The power utility’s tender cleanup exposes rifts inside Megawatt Park amid allegations of selective prosecution
The stakes have risen in the impasse between limping state power company Eskom and a black woman-owned contractor, Econ Oil, which stands to lose its R5-billion contract to supply fuel oil amid allegations of impropriety.
The imminent termination of Econ Oil’s contract by Eskom has already seen one of the state-owned enterprise’s non-executive directors, Sifiso Dabengwa, resign in protest, as well as Econ Oil director Nothemba Mlonzi lay a criminal defamation charge against Eskom chief executive André de Ruyter.
Now Mlonzi has upped the ante by hiring a top legal team led by senior counsel Tembeka Ngcukaitobi to work on a civil suit against Eskom.
The Mail & Guardian has learnt that Mlonzi, whose company has supplied fuel oil to Eskom since the early 2000s, has roped in two other advocates, Arnold Subel SC and Sam Cohen, to work alongside Ngukaitobi. The team will be briefed by David Kahn of Kahn and Associates.
Mlonzi, herself an attorney who has acted as a high court judge, said she chose the legal route because of the “public onslaught by Eskom” on her and her company’s reputation.
“In a case where we have not even been notified what we have committed, nor ever called to answer in the probes or reviews referred to, it has been reckless to the extreme for Eskom to play in the public frenzy on the issue,” she said.
The M&G has established that last week Eskom asked Mlonzi for company records related to two other iterations of the same contract dating to 2011, as it believes her company is guilty of inflating prices and colluding with internal Eskom staff and other suppliers to fix prices charged to the power utility.
This leg of the probe will also focus on Eskom employees involved in the evaluation and adjudication of the 2011 contract.
Eskom spokesperson Sikonathi Mantshantsha said results of the “review” could see Eskom lay criminal charges as well as claim money it feels it lost as a result of the alleged irregularity. Eskom, he added, was still exploring whether it should approach the courts to have the awarded contract declared null and void.
“The contractual review by Eskom started in March 2020 and is contained in the SLA (service level agreement) as a contractual imperative. Eskom has a right to audit and request any information pertaining to the supply of fuel by Econ Oil,” he said.
Lucrative contracts at state-owned enterprises are highly contested, and Eskom has been one of the most affected by this as corruption has contributed to the precarious situation it now finds itself in.
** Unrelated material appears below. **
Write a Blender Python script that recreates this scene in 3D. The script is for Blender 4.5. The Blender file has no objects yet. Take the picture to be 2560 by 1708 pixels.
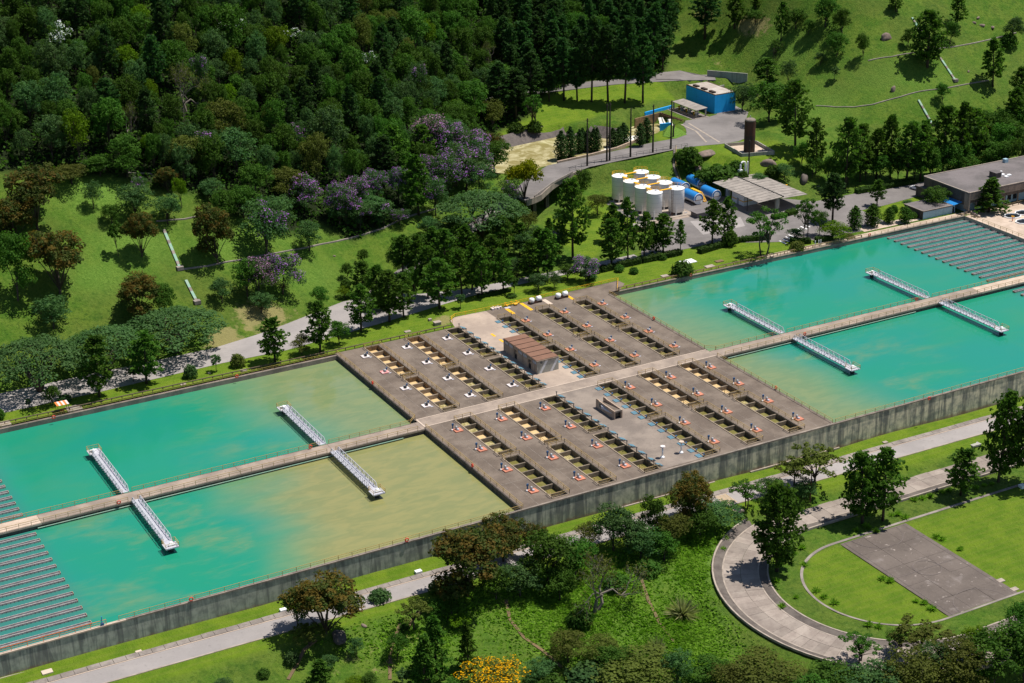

The power supplier’s statement of intention to terminate Econ Oil’s award two weeks ago seems to have caused divisions inside Megawatt Park. Besides Dabengwa’s resignation, some insiders are claiming that Mlonzi is being targeted because she is a black woman, while at least one speculated that Eskom was taking her billions and giving them to other companies that lost out in a fair bidding process.
Mlonzi and her supporters have argued that her company has been winning big portions of the contract for years. It should not be a surprise that in 2019 she was awarded this chunk of the fuel oil supply contract. Her company was also one of the preferred bidders in a 2018 version of the contract that was cancelled due to irregularities.
Econ Oil’s award, which was meant to begin this month, would have seen the company deliver 14-million litres per month of grade one, two, and three fuel oil to five power stations for the next five years. Instead, the company has been appointed on three-month contracts to deliver about 57 000 litres of the same grade of fuel oil to 16 power stations.
“The balance of Mlonzi’s contracts have been given to the same companies that lost out to her in the two bids in 2018 and last year,” said one insider, who asked not to be named.
Another Eskom insider queried why Econ Oil was the only supplier being probed when in 2011 the contract was awarded to it and FFS Refiners, and in 2019 the contract was awarded to it, FFS Refiners, and Sasol. “Is there any reason why Sasol and FFS were not mentioned in the media statement issued by Eskom?” the source asked.
The M&G has seen correspondence, dated November 2019, between Eskom chief procurement officer Solly Tshitangano and Econ Oil, in which Tshitangano raises the concern that the company had concluded a back-to-back agreement with only one of the three companies it had submitted commitment letters from in the bid. Commitment letters are an indication of how much fuel oil a company can access and deliver, and as a result of this Tshitangano said Econ Oil’s allocation would be reduced to 5-million litres a month.
“Eskom will only sign a contract with Econ Oil based on volumes confirmed by back-to-back agreements and not commitment letters. Commitment letters were acceptable at bidding stage and not at contractual stage,” he said.